Riverfest to Return Memorial Day Weekend

by Sarah Campbell-Miller  on Monday, Feb. 12, 2018 1:45 pm   2 min read

Riverfest will return to downtown Little Rock on Memorial Day weekend, thanks to a for-profit company that acquired naming rights for the annual festival after the nonprofit that ran it for 40 years called it quits in July.

The for-profit Universal Fairs LLC, led by Founder and President Mark Lovell, also bought the administrative rights to the nonprofit Rivervest Inc.'s internet domains and social media accounts.

The parties agreed to not disclose the terms of the sale, according to a statement released by Riverfest Inc. 

Universal Fairs will spend at least $2 million on the three-day music festival featuring two main stages, Event Director Jack Daniels told reporters at an announcement Monday in the First Security Amphitheater. The amphitheater will be one of the two main stages.

Daniels said the company's goal is to break even on the festival this year, and that the company's experience and professional contacts better equips it to make Riverfest profitable. 

Universal Fairs is working on contracts with musical talent and said the complete lineup will be announced in April. 

"We're looking for names that people know,” Daniels said. “We're going to target our music talent, our music buys, to really highlight bigger names as opposed to simply just bringing in a long list of sort-of known names ... That is our approach, is to bring in big names first and to fill in behind" with local and regional talent. 

He said the company is better able to net big-name talent by offering musicians a package deal: the opportunity to perform at other events it manages, including the Delta Fair and the Mid-South Hunting & Fishing Extravaganza, both in Memphis; the Virginia State Fair; and the Georgia State Fair. 

But Riverfest — a three-day festival — will be one of its largest undertakings, Daniels said.

The company's target attendance is 10,000 to 20,000 people per day. He said the turnout required to break even is a fluctuating figure and beer sales would be a factor in that. 

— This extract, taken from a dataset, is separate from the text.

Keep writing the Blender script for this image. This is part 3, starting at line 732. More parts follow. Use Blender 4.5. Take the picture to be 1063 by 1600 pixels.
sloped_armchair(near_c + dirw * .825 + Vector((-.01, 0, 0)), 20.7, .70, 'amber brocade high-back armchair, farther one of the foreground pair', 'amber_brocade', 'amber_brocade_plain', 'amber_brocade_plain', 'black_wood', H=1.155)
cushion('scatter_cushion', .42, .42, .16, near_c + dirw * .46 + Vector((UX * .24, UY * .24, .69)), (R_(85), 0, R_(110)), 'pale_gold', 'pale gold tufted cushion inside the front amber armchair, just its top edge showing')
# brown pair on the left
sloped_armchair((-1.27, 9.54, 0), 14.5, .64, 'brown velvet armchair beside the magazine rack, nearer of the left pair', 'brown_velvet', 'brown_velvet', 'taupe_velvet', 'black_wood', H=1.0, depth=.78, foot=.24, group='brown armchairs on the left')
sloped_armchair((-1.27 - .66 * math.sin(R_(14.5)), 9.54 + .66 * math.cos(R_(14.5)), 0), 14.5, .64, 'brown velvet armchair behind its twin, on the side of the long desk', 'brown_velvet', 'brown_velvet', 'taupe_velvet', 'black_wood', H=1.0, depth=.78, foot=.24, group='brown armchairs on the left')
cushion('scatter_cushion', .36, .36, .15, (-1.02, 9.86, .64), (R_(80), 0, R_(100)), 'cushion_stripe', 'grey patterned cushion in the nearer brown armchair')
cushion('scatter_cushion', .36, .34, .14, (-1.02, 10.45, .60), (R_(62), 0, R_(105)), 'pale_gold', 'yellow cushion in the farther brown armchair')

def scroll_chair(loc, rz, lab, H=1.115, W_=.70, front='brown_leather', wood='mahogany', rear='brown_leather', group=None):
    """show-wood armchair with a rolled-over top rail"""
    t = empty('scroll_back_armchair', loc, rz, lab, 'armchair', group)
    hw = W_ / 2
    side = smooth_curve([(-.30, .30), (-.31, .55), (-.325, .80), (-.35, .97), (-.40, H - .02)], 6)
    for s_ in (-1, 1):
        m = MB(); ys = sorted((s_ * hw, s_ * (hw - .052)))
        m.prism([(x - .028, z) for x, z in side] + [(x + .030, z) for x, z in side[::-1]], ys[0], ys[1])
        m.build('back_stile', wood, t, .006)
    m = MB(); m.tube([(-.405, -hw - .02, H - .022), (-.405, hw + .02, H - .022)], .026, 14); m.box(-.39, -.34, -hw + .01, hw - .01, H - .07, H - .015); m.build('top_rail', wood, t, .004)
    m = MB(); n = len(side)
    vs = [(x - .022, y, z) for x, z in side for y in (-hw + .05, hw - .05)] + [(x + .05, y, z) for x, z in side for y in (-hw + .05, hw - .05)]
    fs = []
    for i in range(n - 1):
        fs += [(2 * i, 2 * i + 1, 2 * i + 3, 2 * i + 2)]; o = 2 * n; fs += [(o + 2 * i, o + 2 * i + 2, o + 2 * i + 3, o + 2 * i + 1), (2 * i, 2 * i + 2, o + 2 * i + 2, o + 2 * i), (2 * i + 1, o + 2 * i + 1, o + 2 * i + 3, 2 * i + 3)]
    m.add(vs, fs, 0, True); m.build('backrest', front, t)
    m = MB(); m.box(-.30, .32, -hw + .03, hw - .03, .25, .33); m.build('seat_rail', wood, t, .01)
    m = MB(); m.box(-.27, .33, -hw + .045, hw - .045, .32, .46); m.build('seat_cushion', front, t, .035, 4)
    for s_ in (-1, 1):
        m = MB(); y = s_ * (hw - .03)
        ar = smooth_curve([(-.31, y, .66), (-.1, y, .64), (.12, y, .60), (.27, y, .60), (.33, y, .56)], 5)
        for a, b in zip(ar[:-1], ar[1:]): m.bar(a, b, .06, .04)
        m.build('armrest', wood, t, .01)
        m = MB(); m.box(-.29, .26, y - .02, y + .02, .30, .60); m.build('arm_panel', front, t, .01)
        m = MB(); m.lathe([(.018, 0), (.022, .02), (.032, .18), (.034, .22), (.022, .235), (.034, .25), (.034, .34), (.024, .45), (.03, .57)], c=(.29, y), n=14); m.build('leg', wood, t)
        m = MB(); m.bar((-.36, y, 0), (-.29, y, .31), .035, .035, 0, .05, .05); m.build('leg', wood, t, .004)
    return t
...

Organizers also aim to provide cheaper tickets than in the past. 

Advance tickets go on sale March 1. Patrons will be charged a discounted price of $30 for weekend passes throughout that month, but they won't go up much from there, Daniels said. 

"We want to make sure our price is affordable; we want to make sure this is seen as a good deal," Daniels said. 

The company is abolishing the Riverbucks program; vendors will accept cash or cards instead. 

Universal Fairs is also tightening the Riverfest footprint to keep President Clinton Avenue open. 

"We're trying to distill this music festival down to its core elements,” Daniels said. “So we've got two main stages; we've got the Ford Family Fun Zone, which is going to have 25-30 rides, carnival activities, the games.

"We're also going to bring in some attractions as well, and, usually when we bring in attractions to our fair, that is included in the ticket price. So whether it's a juggling act or a comedian act, all of those things will be part of that Ford Family Fun Zone that allows people to come in and do some things before the music gets started." 

Arkansas Federal Credit Union and Mid-South Ford Dealers have already signed up as sponsors.